─── RECORDS SUPPLIED ───

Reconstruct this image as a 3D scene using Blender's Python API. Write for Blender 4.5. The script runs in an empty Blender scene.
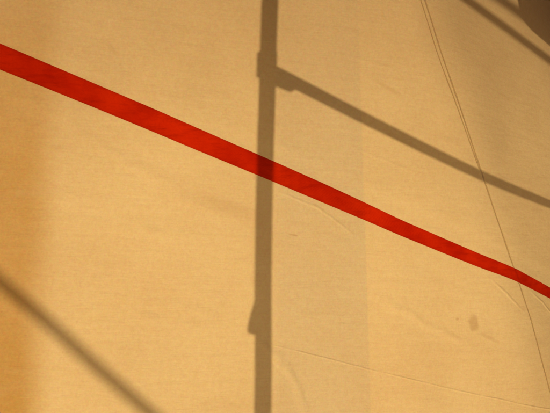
import bpy, bmesh, math, random
from mathutils import Vector, Matrix, noise
random.seed(7)
R = math.radians
sc = bpy.context.scene
COL = sc.collection

# ------------------------------------------------------------------ camera
cam = bpy.data.cameras.new('camera')
cam.sensor_width = 36.0
cam.lens = 18.0 / math.tan(R(29.0))
cam.clip_start = 0.02
cam.clip_end = 2000
co = bpy.data.objects.new('camera', cam)
COL.objects.link(co)
co.location = (0.0, -1.41, 1.60)
co.rotation_euler = (R(90), R(-0.4), 0)
sc.camera = co

# ------------------------------------------------------------------ light: low evening sun behind the sheet
SUN_AZ, SUN_EL = 25.0, 11.0
SUN = Vector((math.sin(R(SUN_AZ)) * math.cos(R(SUN_EL)), math.cos(R(SUN_AZ)) * math.cos(R(SUN_EL)), math.sin(R(SUN_EL))))
world = bpy.data.worlds.new('World')
sc.world = world
world.use_nodes = True
wn = world.node_tree
bg = wn.nodes['Background']
sky = wn.nodes.new('ShaderNodeTexSky')
sky.sky_type = 'NISHITA'
sky.sun_disc = False
sky.sun_elevation = R(SUN_EL)
sky.sun_rotation = R(SUN_AZ)
sky.dust_density = 9.0
sky.air_density = 1.0
sky.ozone_density = 0.5
wn.links.new(sky.outputs[0], bg.inputs[0])
bg.inputs[1].default_value = 0.12
sl = bpy.data.lights.new('sun', 'SUN')
sl.energy = 4.0
sl.angle = R(0.65)
sl.color = (1.0, 0.78, 0.50)
so = bpy.data.objects.new('sun', sl)
COL.objects.link(so)
so.location = SUN * 30
so.rotation_euler = SUN.to_track_quat('Z', 'Y').to_euler()
sc.view_settings.view_transform = 'Standard'
sc.view_settings.look = 'None'
sc.view_settings.gamma = 1.0
sc.view_settings.use_curve_mapping = False
sc.view_settings.exposure = -0.28
sc.cycles.max_bounces = 12
sc.cycles.transmission_bounces = 8
sc.cycles.diffuse_bounces = 6

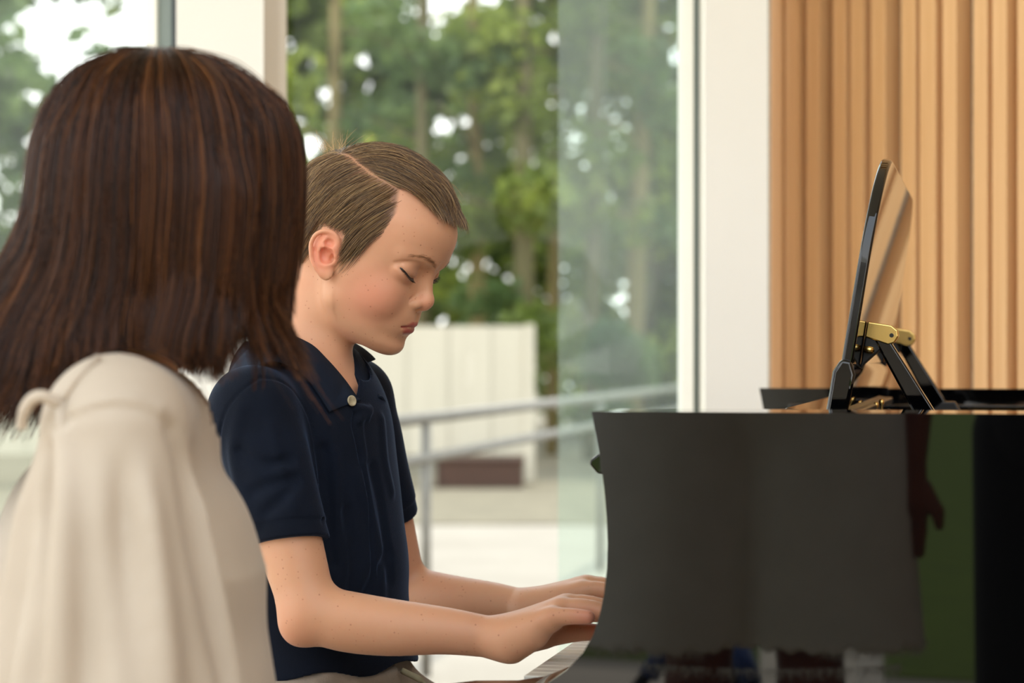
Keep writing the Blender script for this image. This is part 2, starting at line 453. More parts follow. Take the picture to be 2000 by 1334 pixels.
# openings in the canopy where the sky shows
GAPS = [(90, 40, 62), (130, 115, 55), (190, 165, 60), (240, 235, 50), (250, 60, 48), (275, 5, 40), (70, 190, 22), (60, 270, 20), (600, 130, 26), (645, 185, 40), (712, 118, 24), (722, 172, 24), (812, 22, 22), (866, 246, 28), (588, 232, 24), (612, 282, 30), (700, 240, 14), (566, 84, 26), (806, 256, 14), (892, 6, 14), (850, 158, 8), (1062, 196, 8), (640, 112, 14), (760, 60, 8), (960, 60, 7), (700, 30, 9), (935, 180, 7), (660, 70, 8), (1230, 120, 10), (1180, 300, 8)]
def leaves_mesh(name, clumps, n, size, rs, mat, parent, org=None):
    """clumps: [(centre, radii)] leaves as bent quads"""
    wts = np.array([c[1][0]*c[1][2] for c in clumps]); wts = wts/wts.sum()
    ci = rs.choice(len(clumps), n, p=wts)
    C = np.array([c[0] for c in clumps])[ci]; Rr = np.array([c[1] for c in clumps])[ci]
    d = rs.normal(size=(n, 3)); d /= np.linalg.norm(d, axis=1)[:, None]
    P = C+d*Rr*(rs.rand(n, 1)**0.45)
    if org is not None:
        X_ = P[:, 0]+org[0]; Y_ = P[:, 1]+org[1]; Z_ = P[:, 2]; px = 1000+X_/Y_*FPX; py = HOR-(Z_-CZ)/Y_*FPX
        dead = np.zeros(n, bool)
        for gx, gy, gr in GAPS: gr = gr if gx < 400 else gr*.8; dead |= ((px-gx)**2+(py-gy)**2 < (gr*(.75+.5*rs.rand(n)))**2)
        dead &= rs.rand(n) < .985; P = P[~dead]; n = len(P)
    a = rs.normal(size=(n, 3)); a /= np.linalg.norm(a, axis=1)[:, None]
    b = np.cross(a, rs.normal(size=(n, 3))); b /= np.linalg.norm(b, axis=1)[:, None]
    s = size*(0.6+0.8*rs.rand(n, 1))
    V = np.stack([P-a*s*.5, P+b*s*.28, P+a*s*.5, P-b*s*.28], 1).reshape(-1, 3)
    F = np.arange(4*n).reshape(-1, 4)
    return np_mesh(name, V, F, mat, parent, sm=False)
rs = np.random.RandomState(5)
def tree(x, y, h, label, clumps, n, size, mat, r0=0.13, bark='bark', group='trees behind the cream wall', name='tree', low=0.0):
    tr = thing(name, label, 'tree', (x, y, -0.02), group=group)
    lean = rs.normal()*0.15
    pts = [(0, 0, 0), (lean*.2, 0, h*.3), (lean*.6, 0, h*.65), (lean, 0, h)]
    tb = tube(bmesh.new(), pts, [r0, r0*.85, r0*.6, r0*.25], 10)
    for i in range(4):
        zz = h*(0.3+0.1*i); an = rs.rand()*6.28; L = 0.8+rs.rand()
        tube(tb, [(lean*.4, 0, zz), (lean*.4+math.cos(an)*L*.5, math.sin(an)*L*.5, zz+.25), (lean*.4+math.cos(an)*L, math.sin(an)*L, zz+.35)], [r0*.3, r0*.2, r0*.08], 6)
    obj('trunk', tb, M[bark], tr, sm=True)
    leaves_mesh('foliage', clumps, n, size, rs, mat, tr, (x, y))
    return tr
def rnd_clumps(k, xr, yr, zr, rr):
    return [((rs.uniform(*xr), rs.uniform(*yr), rs.uniform(*zr)), (rs.uniform(*rr), rs.uniform(*rr), rs.uniform(*rr)*.8)) for _ in range(k)]
# far dense trees that close the view
far = [(-7.5, 27), (-4.2, 29), (-1.2, 30), (1.8, 28), (4.6, 29), (7.4, 27), (10.5, 28)]
for i, (x, y) in enumerate(far):
    tree(x, y, 9.0, 'dense green tree closing the view far behind the cream wall', rnd_clumps(30, (-2.3, 2.3), (-1.2, 1.2), (0.2, 7.5), (.7, 1.3)), 9000, .30, M['leaf' if i % 2 else 'leaf_cool'], .16, group='dense trees far behind the wall')
# nearer slim trunks with sparse leaves, multiplied to imitate reflection streaks in the glass
slim = [(-0.9, 21.5), (-0.35, 22.4), (0.12, 21.2), (0.42, 23.0), (0.8, 21.7), (1.25, 22.6), (2.0, 21.4), (-1.9, 22.8), (2.7, 23)]
for i, (x, y) in enumerate(slim):
    tree(x, y, 8.0, 'slim straight tree with a bare trunk just behind the cream wall', rnd_clumps(9, (-.7, .7), (-.6, .6), (1.2, 6.5), (.3, .55)), 1500, .15, M['leaf' if i % 3 else 'leaf_cool'], .07+.02*(i % 3), ['bark', 'bark_light'][i % 2], group='slim trees behind the wall')

for i, (x, y) in enumerate([(.9, 19.6), (2.05, 19.9), (3.2, 19.7), (4.35, 20.0)]):
    sh = thing('shrub', 'rounded green shrub beside the end of the cream wall', 'shrub', (x, y, -.02), group='shrubs right of the cream wall')
    obj('stem', tube(bmesh.new(), [(0, 0, 0), (.03, 0, .5), (0, .02, 1.0)], [.03, .02, .01], 8), M['bark'], sh, sm=True)
    leaves_mesh('foliage', rnd_clumps(8, (-.25, .25), (-.2, .2), (.3, 1.2), (.22, .30)), 2600, .13, rs, M['leaf' if i % 2 else 'leaf_cool'], sh)

M['warm_wall'] = noisy('warm_panel', rgb(150, 118, 84), rgb(162, 128, 92), 0.6, 2)
struct('wall_light_block', boxm(2.75, 2.9, -3.2, 2.9, 0, 3.1), M['warm_wall'])  # unseen wall added to keep light off the right sides of the slats
# ------------------------------------------------------------------ grand piano
t = NT('black_lacquer'); t.bsdf((0.0012, 0.0012, 0.0014, 1), 0.02); t.b.inputs['Specular IOR Level'].default_value = 0.62
v = t.coord('Object'); t.bump(t.noise(v, 2.2, 1, .4), 0.03, 0.003)
M['lacquer'] = t.m
t = NT('satin_black'); t.bsdf((0.010, 0.010, 0.011, 1), 0.28); M['satin'] = t.m
M['brass'] = noisy('brass', rgb(214, 178, 104), rgb(232, 198, 124), 0.22, 30, Metallic=1.0)
M['gold_plate'] = noisy('gilded_plate', rgb(150, 112, 56), rgb(176, 136, 72), 0.4, 20, Metallic=0.7)
M['ivory'] = noisy('white_key_plastic', rgb(232, 228, 216), rgb(238, 234, 222), 0.18, 5)
M['felt_red'] = noisy('red_felt', rgb(120, 22, 24), rgb(136, 28, 30), 0.95, 60)
RZ = -math.radians(12.7)
PO = Vector((0.0657, 1.78, 0))
piano = thing('grand_piano', 'glossy black grand piano with its music desk raised, keys facing the boy', 'piano', PO, RZ)
# near cheek profile (u,z)
prof = [(0, 1.0), (.004, .98), (.008, .959), (.0108, .935), (.0128, .912), (.0136, .891), (.0130, .870), (.0106, .849), (.007, .832), (.0015, .815), (-.007, .8), (-.021, .785), (-.040, .772), (-.062, .763), (-.086, .7585), (-.125, .757), (-.16, .752), (-.166, .742), (-.166, .655), (.0, .64)]
L0 = .56; WID = 1.40; TH = .11
def arm(v0, v1):
    bm = prism(bmesh.new(), prof+[(L0, .64), (L0, 1.0)], 'y', v0, v1)
    return bm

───

§ **WHAT IS REQUIRED**: Reproduce the material above from its first line through the line containing "sc.camera = co", both ends included, and skip every picture.

§ **RESULT BELOW**:
Reconstruct this image as a 3D scene using Blender's Python API. Write for Blender 4.5. The script runs in an empty Blender scene.
import bpy, bmesh, math, random
from mathutils import Vector, Matrix, noise
random.seed(7)
R = math.radians
sc = bpy.context.scene
COL = sc.collection

# ------------------------------------------------------------------ camera
cam = bpy.data.cameras.new('camera')
cam.sensor_width = 36.0
cam.lens = 18.0 / math.tan(R(29.0))
cam.clip_start = 0.02
cam.clip_end = 2000
co = bpy.data.objects.new('camera', cam)
COL.objects.link(co)
co.location = (0.0, -1.41, 1.60)
co.rotation_euler = (R(90), R(-0.4), 0)
sc.camera = co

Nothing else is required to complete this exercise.